** Directions for this task **
Return exactly the lines that run from the beginning through the line containing "n = len(P);", both included, and no others.

==*==

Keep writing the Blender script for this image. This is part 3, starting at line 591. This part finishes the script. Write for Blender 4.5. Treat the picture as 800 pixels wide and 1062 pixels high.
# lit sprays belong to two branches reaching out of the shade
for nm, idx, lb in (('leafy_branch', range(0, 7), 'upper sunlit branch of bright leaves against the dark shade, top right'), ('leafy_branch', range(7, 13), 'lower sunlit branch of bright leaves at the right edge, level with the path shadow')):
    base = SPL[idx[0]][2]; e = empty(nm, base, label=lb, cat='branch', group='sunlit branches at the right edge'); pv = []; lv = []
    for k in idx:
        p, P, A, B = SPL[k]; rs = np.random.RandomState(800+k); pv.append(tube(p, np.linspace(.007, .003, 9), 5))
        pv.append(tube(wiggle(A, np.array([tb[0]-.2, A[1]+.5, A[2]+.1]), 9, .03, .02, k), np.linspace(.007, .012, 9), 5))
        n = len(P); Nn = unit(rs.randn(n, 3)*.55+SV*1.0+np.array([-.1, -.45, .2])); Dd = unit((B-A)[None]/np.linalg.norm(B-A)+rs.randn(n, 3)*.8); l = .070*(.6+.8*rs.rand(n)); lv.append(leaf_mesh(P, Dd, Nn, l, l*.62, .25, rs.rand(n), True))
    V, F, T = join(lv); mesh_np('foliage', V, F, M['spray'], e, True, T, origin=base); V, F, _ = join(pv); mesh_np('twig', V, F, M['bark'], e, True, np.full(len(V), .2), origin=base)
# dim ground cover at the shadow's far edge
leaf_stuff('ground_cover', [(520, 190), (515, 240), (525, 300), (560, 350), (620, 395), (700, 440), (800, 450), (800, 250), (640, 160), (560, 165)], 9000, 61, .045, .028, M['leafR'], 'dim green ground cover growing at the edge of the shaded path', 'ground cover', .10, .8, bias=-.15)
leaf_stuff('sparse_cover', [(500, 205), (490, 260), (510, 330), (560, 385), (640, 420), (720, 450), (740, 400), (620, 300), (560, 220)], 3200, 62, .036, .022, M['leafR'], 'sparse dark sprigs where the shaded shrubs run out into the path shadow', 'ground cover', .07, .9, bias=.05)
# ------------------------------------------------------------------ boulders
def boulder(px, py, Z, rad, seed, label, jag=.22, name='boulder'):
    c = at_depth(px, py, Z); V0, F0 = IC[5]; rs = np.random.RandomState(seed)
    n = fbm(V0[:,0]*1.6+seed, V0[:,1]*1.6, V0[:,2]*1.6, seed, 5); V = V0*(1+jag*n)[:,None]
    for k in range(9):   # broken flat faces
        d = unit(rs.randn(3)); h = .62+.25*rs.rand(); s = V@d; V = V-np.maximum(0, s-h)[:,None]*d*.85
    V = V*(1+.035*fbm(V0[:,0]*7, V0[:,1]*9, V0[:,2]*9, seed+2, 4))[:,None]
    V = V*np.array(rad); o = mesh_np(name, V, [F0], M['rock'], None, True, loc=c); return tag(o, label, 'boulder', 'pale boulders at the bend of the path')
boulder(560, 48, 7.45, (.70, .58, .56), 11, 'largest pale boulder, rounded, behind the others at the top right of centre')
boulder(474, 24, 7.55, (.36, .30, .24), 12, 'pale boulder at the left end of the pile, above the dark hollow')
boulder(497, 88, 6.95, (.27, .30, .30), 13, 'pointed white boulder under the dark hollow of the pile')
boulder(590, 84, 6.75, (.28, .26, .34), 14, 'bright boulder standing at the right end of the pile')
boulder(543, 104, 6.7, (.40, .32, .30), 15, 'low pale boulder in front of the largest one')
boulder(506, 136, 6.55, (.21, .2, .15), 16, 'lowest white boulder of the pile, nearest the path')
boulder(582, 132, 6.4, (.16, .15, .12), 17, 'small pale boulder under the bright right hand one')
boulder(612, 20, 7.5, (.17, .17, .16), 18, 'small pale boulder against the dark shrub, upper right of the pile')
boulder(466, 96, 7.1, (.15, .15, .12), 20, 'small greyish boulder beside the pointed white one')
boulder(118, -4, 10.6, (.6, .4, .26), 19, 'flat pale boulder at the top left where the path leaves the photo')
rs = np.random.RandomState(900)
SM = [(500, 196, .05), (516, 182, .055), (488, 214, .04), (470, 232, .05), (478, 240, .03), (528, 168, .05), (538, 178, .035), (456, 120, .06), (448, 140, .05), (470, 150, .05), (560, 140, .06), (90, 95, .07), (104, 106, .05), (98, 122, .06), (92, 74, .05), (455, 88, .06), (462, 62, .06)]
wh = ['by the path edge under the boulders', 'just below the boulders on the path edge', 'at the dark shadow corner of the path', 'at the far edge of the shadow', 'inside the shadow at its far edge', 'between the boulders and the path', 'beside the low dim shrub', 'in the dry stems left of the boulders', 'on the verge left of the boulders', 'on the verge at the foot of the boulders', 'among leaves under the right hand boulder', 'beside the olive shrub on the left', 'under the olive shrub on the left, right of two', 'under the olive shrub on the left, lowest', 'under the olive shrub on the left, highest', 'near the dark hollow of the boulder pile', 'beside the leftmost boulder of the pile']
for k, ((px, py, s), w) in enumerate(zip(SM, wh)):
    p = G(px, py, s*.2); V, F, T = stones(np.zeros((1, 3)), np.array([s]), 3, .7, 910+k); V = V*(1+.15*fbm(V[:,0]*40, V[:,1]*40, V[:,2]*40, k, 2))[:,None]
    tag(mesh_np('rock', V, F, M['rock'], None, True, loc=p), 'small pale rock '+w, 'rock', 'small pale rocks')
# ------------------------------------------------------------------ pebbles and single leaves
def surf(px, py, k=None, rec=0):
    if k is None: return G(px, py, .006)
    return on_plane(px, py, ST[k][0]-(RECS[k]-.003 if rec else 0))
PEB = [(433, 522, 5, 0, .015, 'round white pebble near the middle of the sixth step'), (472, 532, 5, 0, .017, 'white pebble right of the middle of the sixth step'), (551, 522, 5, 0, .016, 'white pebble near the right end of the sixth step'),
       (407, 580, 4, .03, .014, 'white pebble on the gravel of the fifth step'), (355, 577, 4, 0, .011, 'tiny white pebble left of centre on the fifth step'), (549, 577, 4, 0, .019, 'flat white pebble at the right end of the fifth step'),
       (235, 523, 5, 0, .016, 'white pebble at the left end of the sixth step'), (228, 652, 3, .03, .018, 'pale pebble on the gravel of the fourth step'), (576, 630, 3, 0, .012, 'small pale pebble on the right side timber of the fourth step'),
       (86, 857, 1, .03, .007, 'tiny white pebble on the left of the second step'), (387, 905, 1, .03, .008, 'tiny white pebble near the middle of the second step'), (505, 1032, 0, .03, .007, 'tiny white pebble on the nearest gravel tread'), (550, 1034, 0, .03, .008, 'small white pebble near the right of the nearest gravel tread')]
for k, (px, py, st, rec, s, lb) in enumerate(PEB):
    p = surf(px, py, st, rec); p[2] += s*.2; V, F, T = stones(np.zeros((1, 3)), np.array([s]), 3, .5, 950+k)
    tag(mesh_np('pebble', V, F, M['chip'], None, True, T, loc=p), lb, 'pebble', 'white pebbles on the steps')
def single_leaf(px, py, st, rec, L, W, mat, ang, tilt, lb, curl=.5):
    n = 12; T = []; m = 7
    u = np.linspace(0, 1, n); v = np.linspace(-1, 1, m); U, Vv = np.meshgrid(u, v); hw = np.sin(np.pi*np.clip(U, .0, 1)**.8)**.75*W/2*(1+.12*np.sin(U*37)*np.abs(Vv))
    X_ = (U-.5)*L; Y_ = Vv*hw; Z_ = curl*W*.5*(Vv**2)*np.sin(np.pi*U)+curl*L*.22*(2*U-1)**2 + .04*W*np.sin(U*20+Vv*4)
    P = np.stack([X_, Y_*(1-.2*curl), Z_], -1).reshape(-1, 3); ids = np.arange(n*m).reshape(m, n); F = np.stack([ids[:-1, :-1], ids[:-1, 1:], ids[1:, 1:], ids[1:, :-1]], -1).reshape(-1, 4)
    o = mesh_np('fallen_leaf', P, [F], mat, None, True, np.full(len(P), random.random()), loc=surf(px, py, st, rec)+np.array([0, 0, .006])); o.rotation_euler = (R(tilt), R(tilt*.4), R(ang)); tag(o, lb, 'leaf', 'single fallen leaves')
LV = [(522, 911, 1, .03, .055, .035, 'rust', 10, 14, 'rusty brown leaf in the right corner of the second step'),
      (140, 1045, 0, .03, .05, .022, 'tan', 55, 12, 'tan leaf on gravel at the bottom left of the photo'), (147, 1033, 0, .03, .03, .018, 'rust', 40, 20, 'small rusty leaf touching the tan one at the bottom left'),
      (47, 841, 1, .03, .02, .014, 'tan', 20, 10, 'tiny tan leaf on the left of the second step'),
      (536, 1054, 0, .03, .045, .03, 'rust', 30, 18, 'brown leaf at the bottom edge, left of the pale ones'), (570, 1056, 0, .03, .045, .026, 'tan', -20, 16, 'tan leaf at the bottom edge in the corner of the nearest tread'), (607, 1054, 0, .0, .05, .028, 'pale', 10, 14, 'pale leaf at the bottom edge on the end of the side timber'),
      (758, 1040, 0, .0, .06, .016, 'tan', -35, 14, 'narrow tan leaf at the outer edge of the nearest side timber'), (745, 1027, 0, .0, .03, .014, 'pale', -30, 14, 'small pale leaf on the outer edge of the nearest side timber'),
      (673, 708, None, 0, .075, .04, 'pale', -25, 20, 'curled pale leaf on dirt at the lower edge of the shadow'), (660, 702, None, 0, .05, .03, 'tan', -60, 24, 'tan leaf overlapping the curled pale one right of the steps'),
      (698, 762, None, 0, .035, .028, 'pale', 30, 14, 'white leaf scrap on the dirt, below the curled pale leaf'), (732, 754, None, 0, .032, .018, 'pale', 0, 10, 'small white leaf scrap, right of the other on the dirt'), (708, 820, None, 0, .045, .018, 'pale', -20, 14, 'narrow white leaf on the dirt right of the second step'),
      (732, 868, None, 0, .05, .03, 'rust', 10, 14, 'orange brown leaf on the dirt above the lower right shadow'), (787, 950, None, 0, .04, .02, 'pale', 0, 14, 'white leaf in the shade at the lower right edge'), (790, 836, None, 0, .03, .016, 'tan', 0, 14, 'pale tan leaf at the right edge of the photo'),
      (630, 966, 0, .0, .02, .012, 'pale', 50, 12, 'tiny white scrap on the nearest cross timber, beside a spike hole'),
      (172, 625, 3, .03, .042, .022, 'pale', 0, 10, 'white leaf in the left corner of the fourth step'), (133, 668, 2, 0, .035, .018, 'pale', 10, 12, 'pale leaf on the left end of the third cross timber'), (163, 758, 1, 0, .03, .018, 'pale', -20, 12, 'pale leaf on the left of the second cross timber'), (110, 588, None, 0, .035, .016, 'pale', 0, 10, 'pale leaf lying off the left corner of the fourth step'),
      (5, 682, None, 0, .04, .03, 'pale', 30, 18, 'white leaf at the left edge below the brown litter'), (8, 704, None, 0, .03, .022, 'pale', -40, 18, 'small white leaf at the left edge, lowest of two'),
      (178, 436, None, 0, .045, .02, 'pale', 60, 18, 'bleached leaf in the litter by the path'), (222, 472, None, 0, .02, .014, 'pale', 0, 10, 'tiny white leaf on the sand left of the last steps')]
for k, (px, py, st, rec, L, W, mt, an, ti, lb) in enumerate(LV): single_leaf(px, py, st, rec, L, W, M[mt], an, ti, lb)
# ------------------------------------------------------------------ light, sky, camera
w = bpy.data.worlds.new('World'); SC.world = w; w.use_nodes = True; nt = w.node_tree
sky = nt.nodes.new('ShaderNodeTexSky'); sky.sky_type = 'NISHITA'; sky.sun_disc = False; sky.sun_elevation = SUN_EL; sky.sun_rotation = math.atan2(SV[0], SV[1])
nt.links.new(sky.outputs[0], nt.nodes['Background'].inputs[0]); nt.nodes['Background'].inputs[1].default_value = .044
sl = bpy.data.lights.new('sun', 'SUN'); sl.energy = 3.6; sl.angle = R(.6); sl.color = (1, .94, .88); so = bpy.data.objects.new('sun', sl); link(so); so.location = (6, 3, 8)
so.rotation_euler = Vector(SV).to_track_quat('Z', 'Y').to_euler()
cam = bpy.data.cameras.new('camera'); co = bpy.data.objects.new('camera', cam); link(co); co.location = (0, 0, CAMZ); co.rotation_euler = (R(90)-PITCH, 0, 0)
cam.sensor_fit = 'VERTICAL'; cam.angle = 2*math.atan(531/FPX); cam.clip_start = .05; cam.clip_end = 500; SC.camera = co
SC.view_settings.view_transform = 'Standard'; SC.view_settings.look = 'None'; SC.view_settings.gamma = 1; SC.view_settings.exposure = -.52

==*==

** Result for this task **
Keep writing the Blender script for this image. This is part 3, starting at line 591. This part finishes the script. Write for Blender 4.5. Treat the picture as 800 pixels wide and 1062 pixels high.
# lit sprays belong to two branches reaching out of the shade
for nm, idx, lb in (('leafy_branch', range(0, 7), 'upper sunlit branch of bright leaves against the dark shade, top right'), ('leafy_branch', range(7, 13), 'lower sunlit branch of bright leaves at the right edge, level with the path shadow')):
    base = SPL[idx[0]][2]; e = empty(nm, base, label=lb, cat='branch', group='sunlit branches at the right edge'); pv = []; lv = []
    for k in idx:
        p, P, A, B = SPL[k]; rs = np.random.RandomState(800+k); pv.append(tube(p, np.linspace(.007, .003, 9), 5))
        pv.append(tube(wiggle(A, np.array([tb[0]-.2, A[1]+.5, A[2]+.1]), 9, .03, .02, k), np.linspace(.007, .012, 9), 5))
        n = len(P); Nn = unit(rs.randn(n, 3)*.55+SV*1.0+np.array([-.1, -.45, .2])); Dd = unit((B-A)[None]/np.linalg.norm(B-A)+rs.randn(n, 3)*.8); l = .070*(.6+.8*rs.rand(n)); lv.append(leaf_mesh(P, Dd, Nn, l, l*.62, .25, rs.rand(n), True))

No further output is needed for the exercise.